Thursday, February 12, 2009

Mea Culpa; You A Tween Sensation


"This information cannot leave this room.  Okay?  It would devastate my reputation as a dude." -  The Geek (aka Farmer Ted)

Wow!  Must be something about the month of February that has folks in full on confession mode: Would be cabinet appointees confessing to not being very good at paying their taxes, baseball stars confessing to taking the banned substances they once vehemently denied taking and husbands across America confessing to removing The Devil Wears Prada from their Netflix queues even though their wives had like a bazillion chances to see it in the theater with their girlfriends and, besides, it's running constantly on cable right now but, sure, let's waste a selection on a three year old movie that Anne Hathaway doesn't even get naked in.  Makes sense!  (CORRECTION:  Further research has unveiled this last confession not nearly as widespread as originally reported, but specific to just one household in Northern Kentucky.
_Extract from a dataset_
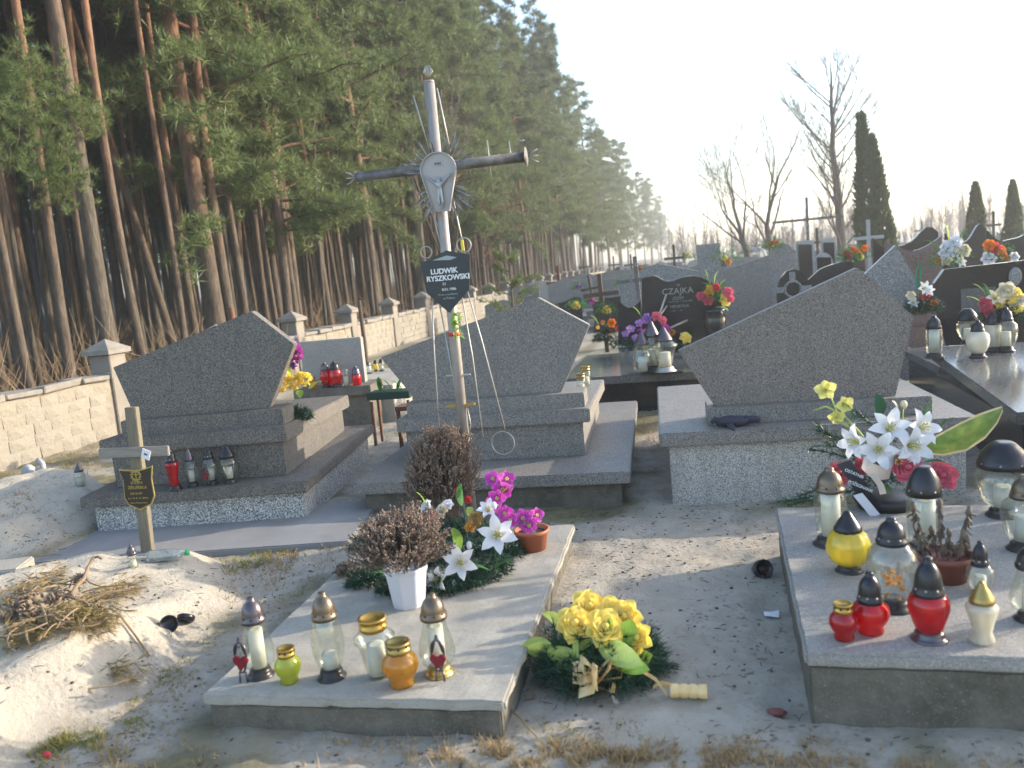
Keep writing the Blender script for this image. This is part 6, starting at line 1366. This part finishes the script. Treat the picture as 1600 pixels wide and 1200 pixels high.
# dark stone / pot shard, scrap of paper, litter
p = on_g(1183, 895); g = G(); g.lathe([(0, 0), (.03, 0), (.045, .05), (.046, .085), (.040, .085), (.036, .03), (0, .02)], 12); o = g.build('plant_pot', M['base_black'], None, (p.x, p.y, p.z+.02)); o.rotation_euler = (rad(70), rad(10), rad(20)); tag(o, 'small black empty plant pot lying on the sandy path', 'pot')
p = on_g(1205, 963); g = G(); g.add([(-.03, -.02, .012), (.03, -.025, .006), (.035, .02, .02), (.0, .03, .008), (-.03, .015, .015), (0, 0, .018)], [(0, 1, 5), (1, 2, 5), (2, 3, 5), (3, 4, 5), (4, 0, 5)]); tag(g.build('paper_scrap', M['paper'], None, p), 'scrap of white paper on the path beside the broad slab', 'paper')
p = on_g(1212, 1118); g = G(); g.ball((0, 0, .012), (.035, .02, .014), 8, 5, .25); tag(g.build('brown_clod', M['terracotta_dark'], None, p), 'reddish brown clod by the foot of the broad slab', 'clod')
p = on_g(66, 1142); g = G(); g.ball((0, 0, .012), (.018, .012, .012), 8, 5, .2); tag(g.build('red_wrapper', M['petal_red'], None, p), 'tiny red wrapper at the lower end of the sand mound', 'wrapper')
# glove on the step of the right tomb
p = on_y(1150, 668, 5.34); t = thing('work_glove', 'dark blue work glove lying on the step below the widest headstone', 'glove', (p.x-.02, 5.36, .485))
g = G(); g.ball((0, 0, .03), (.11, .05, .035), 12, 7, .12); g.tube([(.07, 0, .03), (.14, .01, .035), (.17, .01, .025)], [.03, .022, .015], 8); g.tube([(-.08, 0, .03), (-.11, -.02, .05), (-.13, -.03, .03)], [.028, .018, .012], 8); g.tube([(-.02, -.04, .02), (.0, -.085, .0), (.01, -.09, -.05)], [.02, .018, .012], 8); g.build('glove', M['glove'], t)
# wooden pole against the wall, orange post top, marker posts
a, b_ = on_y(561, 470, 13.4), on_y(572, 575, 12.9); b_.z = -.1
g = G(); g.tube([a, a.lerp(b_, .5)+Vector((.02, 0, 0)), b_], [.035, .04, .045], 8); tag(g.build('wooden_pole', M['brownwood']), 'brown wooden pole leaning upright before the boundary wall', 'pole')
p = on_x(363, 496, -7.7); z0 = on_x(363, 480, -7.7).z
g = G(); g.tube([(0, 0, 0), (0, 0, z0)], .045, 8); tag(g.build('orange_post', M['rust'], None, (-7.7, p.y, 0)), 'orange-brown post showing above the left headstone apex', 'post')
# green bench-like planter between the tombs, with an iron stand
p = on_y(612, 610, 7.6); t = thing('planter_box', 'low dark green planter box with leaves between the middle tomb and plain headstone', 'planter', (p.x, 7.6, 0))
zt = p.z
g = G(); g.slab(-.22, .22, -.12, .12, zt-.07, zt); g.build('box', M['green_bench'], t, bevel=.006)
for x in (-.19, .19):
    for y in (-.09, .09): g = G(); g.box((x, y, (zt-.09)/2), (.025, .025, zt-.09)); g.build('leg', M['rust'], t)
for k_ in range(5): leaf(t, (-.12+.06*k_, 0, zt), (q.uniform(-1, 1), -.3, .6), .16, .05, 'leaf')
p = on_y(650, 635, 7.2); t = thing('iron_stand', 'small rusty iron stand beside the middle tomb', 'stand', (p.x-.03, 7.2, 0)); zt = p.z
g = G(); g.slab(-.14, .16, -.1, .1, zt-.02, zt+.02); g.build('top', M['rust'], t)
for x in (-.12, .14): g = G(); g.box((x, -.08, zt/2-.01), (.03, .03, zt-.02)); g.build('leg', M['rust'], t)
# young pine and russet oak by the wall
p = on_y(800, 470, 15.5); zt = on_y(790, 392, 15.5).z; t = thing('young_pine', 'young pine sapling with loose bright boughs in front of the wall', 'tree', (p.x, 15.5, 0)); q = random.Random(62)
g = G(); g.tube([(0, 0, -.1), (.02, 0, zt)], [.035, .012], 7); g.build('trunk', M['pine_bark'], t)
lg, ng = G(), G()
for k_ in range(22):
    z = zt*(.25+.72*q.random()); a = q.uniform(0, 6.3); L_ = (.85*(1.1-z/zt))*q.uniform(.6, 1.1)+.12; d = Vector((math.cos(a), math.sin(a), .25)); pp = Vector((0, 0, z))
    lg.tube([pp, pp+d*L_*.5, pp+d*L_+Vector((0, 0, .1))], [.012, .009, .005], 4, False)
    for j in range(16): ng.tuft(pp+d*L_*q.uniform(.3, 1.05)+Vector((q.gauss(0, .03), q.gauss(0, .03), q.gauss(.03, .03))), d+Vector((0, 0, .5)), .13, .012, 12, .9, q)
lg.build('limbs', M['pine_bark'], t, kind='stuff'); ng.build('crown', M['needles'], t, kind='stuff')
p = on_x(752, 330, -7.7); t = thing('oak_sapling', 'oak sapling still holding russet dead leaves beyond the wall', 'tree', (-7.7, p.y, 0))
g, ng = G(), G()
zc_ = p.z
g.tube([(0, 0, -.1), (0, 0, zc_*.6), (.05, 0, zc_+.4)], [.06, .04, .015], 6, False); g.build('trunk', M['bare_bark'], t)
lg = G()
for k_ in range(26):
    z = q.uniform(zc_*.45, zc_+.3); a = q.uniform(0, 6.3); L_ = q.uniform(.6, 1.7); d = Vector((math.cos(a), math.sin(a), .2)); pp = Vector((0, 0, z)); lg.tube([pp, pp+d*L_], [.015, .005], 4, False)
    for j in range(34):
        c = pp+d*L_*q.uniform(.3, 1.05)+Vector((q.gauss(0, .12), q.gauss(0, .12), q.gauss(-.03, .1))); v1 = Vector((q.gauss(0, 1), q.gauss(0, 1), q.gauss(0, 1))).normalized()*.06; v2 = v1.orthogonal().normalized()*.035
        ng.add([c, c+v1*.5+v2, c+v1, c+v1*.5-v2], [(0, 1, 2, 3)])
lg.build('limbs', M['bare_bark'], t, kind='stuff'); ng.build('crown', M['oak_leaves'], t, kind='stuff')
# near pine boughs hanging in from the wood at the upper left
q = random.Random(63)
t = thing('pine_tree', 'nearest pine whose soft green boughs hang at the upper left corner', 'tree', (-8.7, 7.9, 0))
tm, pts_ = trunk_mesh(71, 13, .07, .1); link('trunk', tm, t); lg, ng = G(), G()
for px, py in [(60, 95), (90, 150), (40, 130), (110, 175), (130, 160), (75, 200), (20, 110), (95, 225), (30, 180), (60, 255), (105, 270), (15, 230), (85, 285), (140, 180), (45, 75)]:
    v = on_x(px, py, -8.1+q.uniform(-.3, .3)); tip = Vector((v.x+8.7, v.y-7.9, v.z)); o = Vector((0, 0, tip.z-.35))
    m_ = o.lerp(tip, .5)+Vector((0, 0, -.12)); o = tip+Vector((-.35, .25, -.3)); m_ = o.lerp(tip, .5)+Vector((0, 0, -.1)); lg.tube([o, m_, tip], [.012, .009, .005], 5, False)
    for j in range(30):
        u = q.uniform(.1, 1.2); c = o.lerp(tip, u)+Vector((q.gauss(0, .17), q.gauss(0, .17), q.gauss(.02, .11))); ng.tuft(c, tip-o+Vector((0, 0, .3)), .15, .0072, 38, .95, q)
lg.build('limbs', M['pine_bark'], t, kind='stuff'); ng.build('crown', M['needles'], t, kind='stuff')
# ------------------------------------------------------------------ grass, litter
def grass(name, mt, label, spots, wd=.0035, seed=1):
    q = random.Random(seed); g = G()
    for px, py, sx, sy, n, L_ in spots:
        for _ in range(int(n*.8)):
            x, y = px+q.gauss(0, sx), py+q.gauss(0, sy)
            if noise.noise(Vector((x*.02, y*.035, seed))) < -.08: continue
            if y > 1290: continue
            p = on_g(x, y) if y < 1198 else on_z(x, y)
            p.z = gh(p.x, p.y)-.004
            for _ in range(3):
                d = Vector((q.gauss(0, .55), q.gauss(0, .55), 1)); g.blade(p+Vector((q.gauss(0, .008), q.gauss(0, .008), 0)), d, L_*q.uniform(.5, 1.2), wd, q.uniform(0, .35), q)
    tag(g.build(name, M[mt], kind='stuff'), label, 'grass')
grass('dry_grass', 'dry_grass', 'straw-coloured dry grass along the bottom and between the graves', [(900, 1185, 130, 14, 900, .06), (780, 1180, 60, 12, 250, .05), (1080, 1190, 100, 10, 450, .05), (1350, 1195, 150, 6, 300, .04), (430, 880, 45, 14, 380, .06), (180, 1180, 70, 16, 300, .05), (1030, 660, 14, 30, 160, .10), (980, 660, 18, 8, 60, .06), (100, 705, 70, 22, 700, .07), (170, 690, 20, 12, 150, .06), (640, 660, 12, 14, 90, .16), (500, 855, 50, 6, 150, .04), (20, 760, 30, 30, 200, .07), (380, 940, 30, 20, 90, .04), (250, 1090, 60, 30, 120, .035), (850, 990, 12, 22, 160, .05), (840, 1060, 10, 20, 80, .05), (560, 1165, 60, 8, 60, .04), (1200, 1165, 60, 8, 80, .04)], .0055, 1)
grass('mossy_grass', 'green_grass', 'yellow-green mossy grass tufts in the sand', [(110, 1165, 45, 14, 520, .045), (200, 1140, 30, 14, 200, .035), (400, 890, 26, 10, 240, .06), (420, 865, 30, 8, 150, .05), (280, 1040, 40, 25, 220, .03), (110, 720, 60, 18, 300, .05), (230, 1060, 30, 20, 120, .03), (900, 1140, 60, 10, 90, .03), (60, 690, 40, 14, 200, .05), (250, 905, 10, 6, 40, .03), (450, 940, 30, 30, 120, .03)], .005, 2)
q = random.Random(64); g = G()
for _ in range(1500):
    x, y = q.uniform(-4.6, 1.6), q.uniform(1.9, 5.4)
    if -1.95 < x < -.7 and 2.5 < y < 4.5 or x > .25 and 2.7 < y < 4.4: continue
    if noise.noise(Vector((x*1.7, y*1.7, 3))) < -.15 and q.random() < .8: continue
    z = gh(x, y)+.003; a = q.uniform(0, 6.3); L_ = q.uniform(.012, .05); d = Vector((math.cos(a), math.sin(a), q.gauss(0, .12)))*L_
    g.tube([Vector((x, y, z)), Vector((x, y, z))+d*.5+Vector((q.gauss(0, .003), q.gauss(0, .003), .002)), Vector((x, y, z))+d], [.0016, .0018, .001], 3, False)
for _ in range(700):
    x, y = q.uniform(-4.4, 1.6), q.uniform(1.9, 5.3)
    if -1.95 < x < -.7 and 2.5 < y < 4.5 or x > .25 and 2.7 < y < 4.4: continue
    g.ball((x, y, gh(x, y)+.002), (q.uniform(.004, .011), q.uniform(.004, .010), q.uniform(.003, .006)), 5, 3, .3, q)
tag(g.build('twig_litter', M['litter'], kind='stuff'), 'scattered twig bits and cone crumbs on the sandy ground', 'litter')
a, b_ = on_g(783, 1108), on_g(850, 1168); g = G(); g.tube([a+Vector((0, 0, .03)), a.lerp(b_, .5)+Vector((0, 0, .035)), b_+Vector((0, 0, .01))], [.004, .004, .003], 5); tag(g.build('straw_stalk', M['dry_grass']), 'single long straw stalk lying by the corner of the pale slab', 'stalk')
# ------------------------------------------------------------------ unseen graves and thuja added past the picture edge to shade the foreground
tomb('added out-of-view terrazzo grave whose five-sided headstone shades the broad speckled slab', (2.95, 2.85, 0), rad(-2), [  # added shadow caster, headstone set to block the low sun
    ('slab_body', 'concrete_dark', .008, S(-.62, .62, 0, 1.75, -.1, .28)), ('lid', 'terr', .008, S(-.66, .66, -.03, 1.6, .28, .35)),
    ('headstone', 'terr_brown', .004, Pz([(-.55, .35), (.5, .35), (.66, .95), (.3, 1.28), (-.72, .9)], 1.62, 1.71))])
tomb('second added out-of-view terrazzo grave, a sun blocker two places right of the broad slab', (4.7, 2.9, 0), rad(2), [  # another invented grave out of view, added to break up the sunlight
    ('slab_body', 'concrete_dark', .008, S(-.62, .62, 0, 1.75, -.1, .30)), ('lid', 'terr_dark', .008, S(-.66, .66, -.03, 1.8, .30, .38)),
    ('headstone', 'terr_dark', .004, Pz([(-.6, .38), (.6, .38), (.6, 1.25), (0, 1.45), (-.6, 1.25)], 1.5, 1.6))])
thuja('small clipped thuja added out of view to fill in the foreground shade', (2.0, 4.72, 0), 1.05, .3, 9, [(0, 1.05, .3)], n=1500)  # invented shrub, closes the gap in the added shade

# ------------------------------------------------------------------ air
g = G(); g.box((0, 180, 8.5), (560, 520, 20))
hm = bpy.data.materials.new('thin_haze'); hm.use_nodes = True; t = hm.node_tree; t.nodes.clear()
ho = N(t, 'ShaderNodeOutputMaterial'); pv = N(t, 'ShaderNodeVolumePrincipled'); pv.inputs['Color'].default_value = (.93, .95, 1, 1); pv.inputs['Density'].default_value = HAZE; pv.inputs['Anisotropy'].default_value = .5
t.links.new(pv.outputs[0], ho.inputs['Volume'])
g.build('haze', hm, kind='stuff')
Currently, one very cold and disdainfully quiet household.)

Before the month closes, I would like take the lead of those before me and confess the following sin: 

I drunk downloaded on iTunes and bought Love Story by Taylor Swift.  And.  I.  Love it.

Whew.  That felt so good. 

A couple things here: 1. I was not "drunk" drunk, in that it was not alcohol that made me hit "BUY SONG."  No, it was the inebriation I always experience after activating an iTunes gift card.  When this happens I am to my iTunes account what Robert Downey Jr. once was to city streets: reckless and unpredictable. 2. I have no regrets.  It is morning and I still respect myself.

What can I say; we like what we like and nobody can truly explain why. I've rolled it back and forth in my head what it is about this tune I enjoy.  The melody is downright catchy, no question.  To say that the lyric is a bit juvenile is ridiculous since it was written by an actual juvenile (at least at the time of composition.)  And, I'm sorry, but if you're not affected in some way when the song comes out of the bridge, hits that key change and we discover that he asked her dad if he could marry her, drops to his knees and pulls out a ring then I don't wanna' know you.  I don't wanna' know you.  You kick puppies and bite the elderly.  You are soulless.

I'll take all slings; I'll take all arrows.  I'll go on record and say that this is one of the best pop songs ever recorded.  It references both Hawthorne and Shakespeare for chrissakes!  Go find that in Womanizer!

Just a final note - and this is more for my wife, but -  don't worry that the purchase of this song is the beginning of some sort of trend.  Taylor Swift is not a gateway drug to the likes of the Jonas Bros.  I've had the unfortunate experience of hearing that song Love Bug and, as far as I'm concerned, that song can go do to itself what each Jonas has sworn not to do until marriage.